Task requirements
Output only the lines running from the line bearing "Model this scene" through the line bearing "from mathutils.geometry import", character for character.

Recorded information
════════════════
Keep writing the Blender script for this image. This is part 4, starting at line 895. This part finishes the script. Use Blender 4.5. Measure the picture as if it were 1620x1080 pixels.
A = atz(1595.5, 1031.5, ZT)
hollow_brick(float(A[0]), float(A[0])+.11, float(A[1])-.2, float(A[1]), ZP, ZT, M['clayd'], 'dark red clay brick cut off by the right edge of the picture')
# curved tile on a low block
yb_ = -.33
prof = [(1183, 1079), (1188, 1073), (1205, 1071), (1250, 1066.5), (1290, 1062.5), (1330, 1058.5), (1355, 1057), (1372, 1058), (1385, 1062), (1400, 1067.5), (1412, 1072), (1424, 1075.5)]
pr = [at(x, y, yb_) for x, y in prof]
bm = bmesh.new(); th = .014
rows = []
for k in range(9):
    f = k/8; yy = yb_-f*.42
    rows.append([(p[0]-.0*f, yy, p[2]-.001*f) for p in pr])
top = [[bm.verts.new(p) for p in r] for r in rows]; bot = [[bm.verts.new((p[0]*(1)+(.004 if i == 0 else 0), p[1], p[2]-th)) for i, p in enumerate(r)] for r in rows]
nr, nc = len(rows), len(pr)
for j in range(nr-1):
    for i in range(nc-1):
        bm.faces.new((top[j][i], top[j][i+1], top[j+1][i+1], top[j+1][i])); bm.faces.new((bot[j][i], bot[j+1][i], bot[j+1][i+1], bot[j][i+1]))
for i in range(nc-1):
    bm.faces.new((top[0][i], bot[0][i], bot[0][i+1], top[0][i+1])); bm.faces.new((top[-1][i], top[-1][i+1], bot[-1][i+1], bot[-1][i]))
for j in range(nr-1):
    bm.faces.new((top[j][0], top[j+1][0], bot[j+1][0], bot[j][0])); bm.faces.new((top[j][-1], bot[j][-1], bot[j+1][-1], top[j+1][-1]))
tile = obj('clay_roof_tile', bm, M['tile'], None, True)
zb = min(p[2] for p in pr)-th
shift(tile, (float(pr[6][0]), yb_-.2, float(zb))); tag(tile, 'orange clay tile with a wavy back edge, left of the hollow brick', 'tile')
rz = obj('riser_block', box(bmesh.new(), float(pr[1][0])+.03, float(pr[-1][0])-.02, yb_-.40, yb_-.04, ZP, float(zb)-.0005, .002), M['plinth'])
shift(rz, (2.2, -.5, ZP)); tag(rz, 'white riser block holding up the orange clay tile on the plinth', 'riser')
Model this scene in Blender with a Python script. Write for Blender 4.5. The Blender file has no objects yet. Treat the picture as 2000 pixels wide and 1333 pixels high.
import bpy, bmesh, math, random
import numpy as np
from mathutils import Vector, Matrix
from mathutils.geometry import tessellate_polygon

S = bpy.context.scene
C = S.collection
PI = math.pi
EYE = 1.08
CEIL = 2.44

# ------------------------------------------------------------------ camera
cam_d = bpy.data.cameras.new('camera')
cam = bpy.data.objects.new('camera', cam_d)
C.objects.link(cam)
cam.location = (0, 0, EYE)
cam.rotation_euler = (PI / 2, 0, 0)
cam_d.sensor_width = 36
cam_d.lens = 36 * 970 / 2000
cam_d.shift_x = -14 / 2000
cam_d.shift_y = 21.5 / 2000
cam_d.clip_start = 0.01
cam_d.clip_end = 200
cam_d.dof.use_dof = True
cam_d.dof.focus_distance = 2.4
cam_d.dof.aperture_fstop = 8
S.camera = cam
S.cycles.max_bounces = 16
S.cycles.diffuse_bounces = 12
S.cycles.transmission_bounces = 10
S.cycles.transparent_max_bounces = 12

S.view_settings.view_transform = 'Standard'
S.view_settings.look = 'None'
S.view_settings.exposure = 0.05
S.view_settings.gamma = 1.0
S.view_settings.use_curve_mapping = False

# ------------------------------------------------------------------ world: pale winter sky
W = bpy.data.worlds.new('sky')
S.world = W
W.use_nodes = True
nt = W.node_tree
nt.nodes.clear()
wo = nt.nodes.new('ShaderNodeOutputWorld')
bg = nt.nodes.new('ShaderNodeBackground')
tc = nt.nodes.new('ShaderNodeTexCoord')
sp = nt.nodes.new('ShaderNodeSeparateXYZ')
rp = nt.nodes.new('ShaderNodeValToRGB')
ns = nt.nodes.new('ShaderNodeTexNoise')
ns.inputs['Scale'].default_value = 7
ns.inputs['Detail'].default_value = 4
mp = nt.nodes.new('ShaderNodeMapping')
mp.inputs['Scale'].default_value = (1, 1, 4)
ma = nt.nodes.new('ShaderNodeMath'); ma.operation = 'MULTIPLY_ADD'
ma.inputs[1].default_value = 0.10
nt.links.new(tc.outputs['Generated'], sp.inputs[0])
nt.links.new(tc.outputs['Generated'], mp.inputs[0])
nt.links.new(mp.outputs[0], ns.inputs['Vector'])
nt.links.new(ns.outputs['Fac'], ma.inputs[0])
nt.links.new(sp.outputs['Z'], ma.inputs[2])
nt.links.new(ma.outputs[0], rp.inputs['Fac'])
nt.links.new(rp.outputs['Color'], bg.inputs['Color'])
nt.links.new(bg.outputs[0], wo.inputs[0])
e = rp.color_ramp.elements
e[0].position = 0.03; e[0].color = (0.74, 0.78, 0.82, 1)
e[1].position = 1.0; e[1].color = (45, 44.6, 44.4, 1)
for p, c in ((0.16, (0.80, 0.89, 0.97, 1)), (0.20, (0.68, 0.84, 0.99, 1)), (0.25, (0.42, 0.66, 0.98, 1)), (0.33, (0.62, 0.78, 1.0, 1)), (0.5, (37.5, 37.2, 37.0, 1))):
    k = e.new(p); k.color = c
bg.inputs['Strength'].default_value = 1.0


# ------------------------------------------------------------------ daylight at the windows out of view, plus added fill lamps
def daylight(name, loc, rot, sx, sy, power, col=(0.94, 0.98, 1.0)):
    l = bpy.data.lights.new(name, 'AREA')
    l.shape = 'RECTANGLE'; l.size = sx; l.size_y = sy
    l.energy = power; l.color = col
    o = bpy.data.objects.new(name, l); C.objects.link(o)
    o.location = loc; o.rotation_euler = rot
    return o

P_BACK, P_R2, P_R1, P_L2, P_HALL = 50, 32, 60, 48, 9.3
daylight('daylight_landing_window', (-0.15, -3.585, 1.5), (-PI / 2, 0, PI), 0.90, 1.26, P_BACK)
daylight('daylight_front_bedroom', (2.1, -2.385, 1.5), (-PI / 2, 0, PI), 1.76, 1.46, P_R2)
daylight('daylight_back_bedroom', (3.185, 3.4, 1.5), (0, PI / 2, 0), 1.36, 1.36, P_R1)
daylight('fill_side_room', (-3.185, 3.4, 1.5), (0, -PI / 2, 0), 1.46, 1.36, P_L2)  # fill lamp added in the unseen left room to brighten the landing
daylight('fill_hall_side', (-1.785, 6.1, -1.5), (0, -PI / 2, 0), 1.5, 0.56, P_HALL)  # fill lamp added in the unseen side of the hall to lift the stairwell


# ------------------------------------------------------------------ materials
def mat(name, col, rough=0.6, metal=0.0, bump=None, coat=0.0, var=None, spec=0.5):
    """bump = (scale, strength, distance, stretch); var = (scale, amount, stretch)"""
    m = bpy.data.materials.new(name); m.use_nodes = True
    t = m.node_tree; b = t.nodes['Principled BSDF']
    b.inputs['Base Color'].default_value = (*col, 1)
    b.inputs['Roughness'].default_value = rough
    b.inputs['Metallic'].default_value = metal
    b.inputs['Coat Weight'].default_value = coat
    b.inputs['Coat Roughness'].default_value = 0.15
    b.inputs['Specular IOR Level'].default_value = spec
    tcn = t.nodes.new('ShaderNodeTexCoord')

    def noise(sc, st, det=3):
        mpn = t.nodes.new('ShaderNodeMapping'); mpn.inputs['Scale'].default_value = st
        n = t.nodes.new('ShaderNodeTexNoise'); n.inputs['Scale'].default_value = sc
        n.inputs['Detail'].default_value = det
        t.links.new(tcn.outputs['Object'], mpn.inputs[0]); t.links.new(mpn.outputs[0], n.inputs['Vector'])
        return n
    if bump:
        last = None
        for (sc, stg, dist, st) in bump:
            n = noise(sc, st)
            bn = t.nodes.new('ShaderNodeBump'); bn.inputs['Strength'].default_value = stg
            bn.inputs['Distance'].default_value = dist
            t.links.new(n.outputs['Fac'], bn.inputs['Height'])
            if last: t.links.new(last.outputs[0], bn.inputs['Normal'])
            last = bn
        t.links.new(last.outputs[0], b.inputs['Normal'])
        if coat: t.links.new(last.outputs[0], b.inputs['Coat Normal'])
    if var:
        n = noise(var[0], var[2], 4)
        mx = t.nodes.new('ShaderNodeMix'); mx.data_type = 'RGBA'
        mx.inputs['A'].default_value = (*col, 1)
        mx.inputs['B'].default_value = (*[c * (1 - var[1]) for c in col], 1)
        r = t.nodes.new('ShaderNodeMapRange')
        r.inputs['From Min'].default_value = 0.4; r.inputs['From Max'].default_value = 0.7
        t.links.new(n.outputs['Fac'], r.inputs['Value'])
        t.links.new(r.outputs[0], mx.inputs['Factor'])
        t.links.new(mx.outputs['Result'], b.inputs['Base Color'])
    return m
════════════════
The answer
Model this scene in Blender with a Python script. Write for Blender 4.5. The Blender file has no objects yet. Treat the picture as 2000 pixels wide and 1333 pixels high.
import bpy, bmesh, math, random
import numpy as np
from mathutils import Vector, Matrix
from mathutils.geometry import tessellate_polygon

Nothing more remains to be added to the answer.